Ruhun Anüsü

 

Bir dost sohbetinde dile gelen bir konu, olaylara bakış açımı bambaşka bir yöne çevirdi. Bu farkındalığın tadını yazıya dökmek ve bu içsel serüvenin hiç bitmemesini dilemek istedim.

Marjinal söylemleri, zaman zaman keskin mantığıyla harmanlanmış fikirleriyle her meseleye farklı bir pencereden bakmayı bilen bu dostum, karmaşık durumlarda özgün ve düşündürücü çözümler üretme konusunda gerçekten usta. Eğitimin ve bilimin çevresinde dönmeyi seven bu insanla sohbet ederken, kendinizi bir anda siyaset, edebiyat, din ve bilimin sınırlarında gezinirken buluyorsunuz.

Benim materyalist yönüm, bu sohbetleri bir tür entelektüel ziyafet gibi görmeme neden oluyor. Onunla konuşmayı, boş vakitlerimde dört gözle bekliyorum. Çünkü her buluşma, zihnimde yeni pencereler açıyor. Bu süreçte kendimde daha önce fark etmediğim bir yönü keşfettim: Bilgiyle yoğrulmuş insanlara karşı bir zayıflığım var. Onların yaşam biçimleri, inançları, fikirleri bana ne kadar zıt olursa olsun; bilgelikleri karşısında tüm farklılıkları siliniyor, geriye sadece hayranlık kalıyor.

Kitaplara ve kitap gibi insanlara saygı duymanın, insan olmanın en incelikli erdemlerinden biri olduğuna inanıyorum.

Sıradanlıkla yetinmek, gündelik meseleler etrafında dönüp durmak — Nuri dostumun dediği gibi — evrimin laboratuvarındaki “denek” olmaya benziyor. Nasıl ki bilim, hayvanlar üzerinde deneyler yaparak ilerliyorsa; düşünmeyen, sorgulamayan insan da kendi gelişiminden bihaber bir denek gibidir. Bu ise hem acıklı hem de öğretici bir durumdur.   



Bir gün sohbetimizde bana, “Sence vücudun en önemli organı hangisidir?” diye sordu. Hiç düşünmeden, “Beyin” ya da “Kalp,” dedim. Gülümseyerek, “Anüs,” dediğinde önce kahkahayı patlattım. Ancak açıklamasını duyunca, sözler boğazıma düğümlendi.
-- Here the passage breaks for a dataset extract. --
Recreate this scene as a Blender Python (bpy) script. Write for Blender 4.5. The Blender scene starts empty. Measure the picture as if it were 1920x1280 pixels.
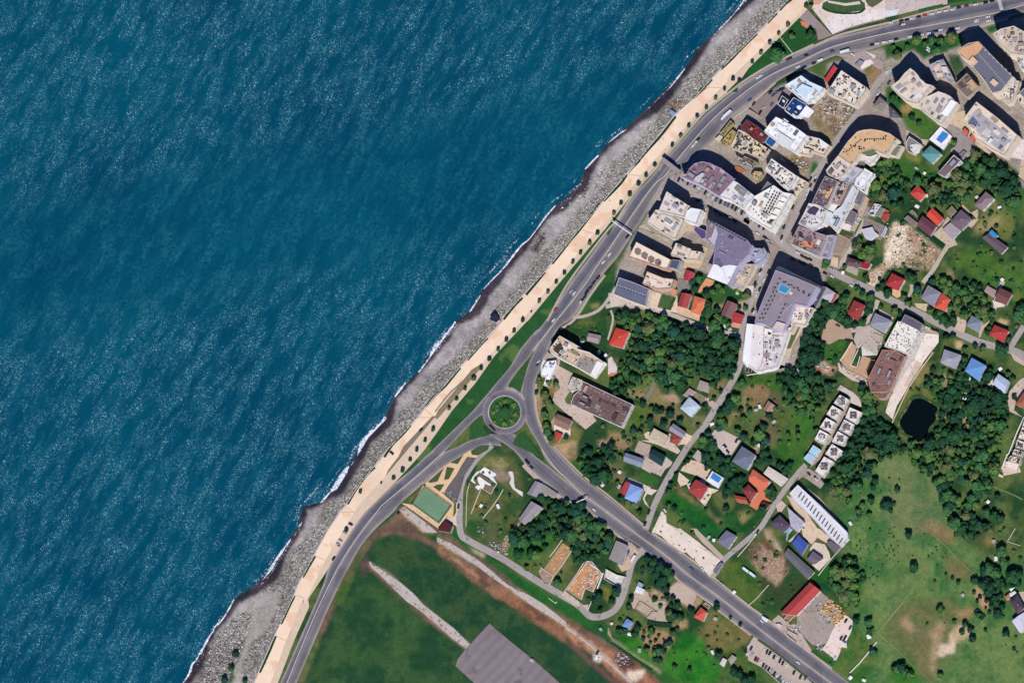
import bpy, bmesh, math, random
import numpy as np
from mathutils import Vector, Matrix
from mathutils.geometry import tessellate_polygon
random.seed(7); rng = np.random.RandomState(11)
C = bpy.context.scene.collection; SC = bpy.context.scene
# ------------------------------------------------------------------ camera
W_PX, H_PX = 1920.0, 1280.0
CAM = Vector((1830.0, -1330.0, 6000.0))
zax = CAM.normalized(); xax = Vector((0, 1, 0)).cross(zax).normalized(); yax = zax.cross(xax)
DIST = CAM.length; VIEW_W = 960.0; LENS = 36.0 * DIST / VIEW_W
cd = bpy.data.cameras.new('camera'); co = bpy.data.objects.new('camera', cd); C.objects.link(co)
cd.lens = LENS; cd.sensor_width = 36.0; cd.clip_start = 10; cd.clip_end = 40000
co.matrix_world = Matrix((xax, yax, zax)).transposed().to_4x4(); co.location = CAM
SC.camera = co
def at(px, py, z=0.0):                       # point of the photograph -> world point at height z
    a = (px - W_PX/2) / W_PX * 36.0; b = (H_PX/2 - py) / W_PX * 36.0
    d = xax*a + yax*b - zax*LENS
    t = (z - CAM.z) / d.z
    return CAM + d*t
def to_px(P):
    v = Vector(P) - CAM; k = -LENS / v.dot(zax)
    return (v.dot(xax)*k/36.0*W_PX + W_PX/2, H_PX/2 - v.dot(yax)*k/36.0*W_PX)
# ------------------------------------------------------------------ light
p0 = at(1500, 500, 20.0); q0 = to_px(p0); g0 = at(q0[0]+1.5, q0[1]-23.5, 0.0)
SUN = (p0 - g0).normalized()                 # towards the sun
elev = math.asin(SUN.z); rot = math.atan2(SUN.x, SUN.y)
w = bpy.data.worlds.new('World'); SC.world = w; w.use_nodes = True
nt = w.node_tree; bg = nt.nodes['Background']; sk = nt.nodes.new('ShaderNodeTexSky')
sk.sky_type = 'NISHITA'; sk.sun_disc = False; sk.sun_elevation = elev; sk.sun_rotation = rot
tint = nt.nodes.new('ShaderNodeMix'); tint.data_type = 'RGBA'; tint.blend_type = 'MULTIPLY'; tint.inputs[0].default_value = 1.0
tint.inputs[7].default_value = (.42, .78, 1.7, 1); nt.links.new(sk.outputs[0], tint.inputs[6]); nt.links.new(tint.outputs[2], bg.inputs[0]); bg.inputs[1].default_value = 0.05
ld = bpy.data.lights.new('sun', 'SUN'); lo = bpy.data.objects.new('sun', ld); C.objects.link(lo)
ld.energy = 5.0; ld.angle = math.radians(0.5); ld.color = (1.0, 0.975, 0.94)
lo.rotation_euler = SUN.to_track_quat('Z', 'Y').to_euler(); lo.location = (0, 0, 300)
vs = SC.view_settings; vs.view_transform = 'Standard'; vs.look = 'None'; vs.exposure = 0.0; vs.gamma = 1.0
SC.cycles.use_denoising = True; SC.cycles.max_bounces = 4; SC.cycles.diffuse_bounces = 1
# ------------------------------------------------------------------ helpers
TILE = dict(A=(1400,0),B=(1660,0),C=(1400,165),D=(1660,165),E=(1140,165),F=(1140,330),G=(1400,330),H=(1660,330),
 I=(1010,495),J=(1270,495),K=(1400,495),L=(1660,495),M=(880,660),N=(1140,660),O=(1400,660),P=(1660,660),Q=(720,825),
 R=(960,825),S=(1200,825),T=(1430,825),U=(1660,825),V=(560,960),W=(960,990),X=(1200,990),Y=(1430,990),Z=(1660,990),
 a=(340,1107),b=(800,1107),c=(1060,1107),d=(1300,1107),e=(1530,1107),g=(560,780),h=(740,600),i=(880,430),k=(1250,0),
 l=(820,960),s=(1500,560))
TILE = {k_: (v[0], v[1], 7.385) for k_, v in TILE.items()}
TILE.update(f=(1780,1107,13.71), j=(1020,290,10.67), m=(1340,210,14.7), n=(1340,290,10.67), o=(1830,30,21.33),
 p=(1830,90,10.67), q=(1860,700,6.4), r=(1780,200,9.14), _=(0,0,1.0))
def P(s):                                    # "T u,v u,v X u,v" -> list of photo positions (extra numbers kept)
    out = []; t = TILE['_']
    for k_ in s.split():
        if ',' in k_:
            n = [float(q_) for q_ in k_.split(',')]
            out.append(tuple([t[0]+n[0]/t[2], t[1]+n[1]/t[2]] + n[2:]))
        else: t = TILE[k_]
    return out
SUNK = 1.30
def lin(c):
    c = c/255.0
    return c/12.92 if c <= 0.04045 else ((c+0.055)/1.055)**2.4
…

Gerçekten de, vücudun en hayati noktası belki de anüstür. Çünkü en seçkin, en lezzetli yiyecekleri bile yeseniz; eğer beden onları sindiremez ve dışarı atamazsa, ölüm kaçınılmaz olur. Anüsün görevi, bedenin kendini zehirlemesine engel olmaktır.

Bu düşünce, ilk anda absürt gelse de, üzerinde biraz durunca şaşırtıcı bir hakikat içeriyor. Ve işte o anda kendime şu soruyu sordum:

“Eğer bedenin anüsü varsa, ruhun anüsü nerede?”

İnsan, her gün sayısız fikir, bilgi, duygu ve inançla besleniyor. Kimi ruhu zenginleştiriyor, kimi zehirliyor. Eğer bu toksinleri dışarı atmazsak, ruh çürümeye başlar. Tıpkı bedende olduğu gibi, ruhun da arınmaya ihtiyacı vardır.

O hâlde sormalıyız:
Ruhun anüsü nedir?
Hangi kapıdan atarız bize zarar veren düşünceleri?
Hangi filtreyle arındırırız benliğimizi?

Cevabı belki herkes için farklıdır.
Ama hakikat şu ki;
Arınmayan bir ruh, sindirilmeyen bir bilgi kadar öldürücüdür.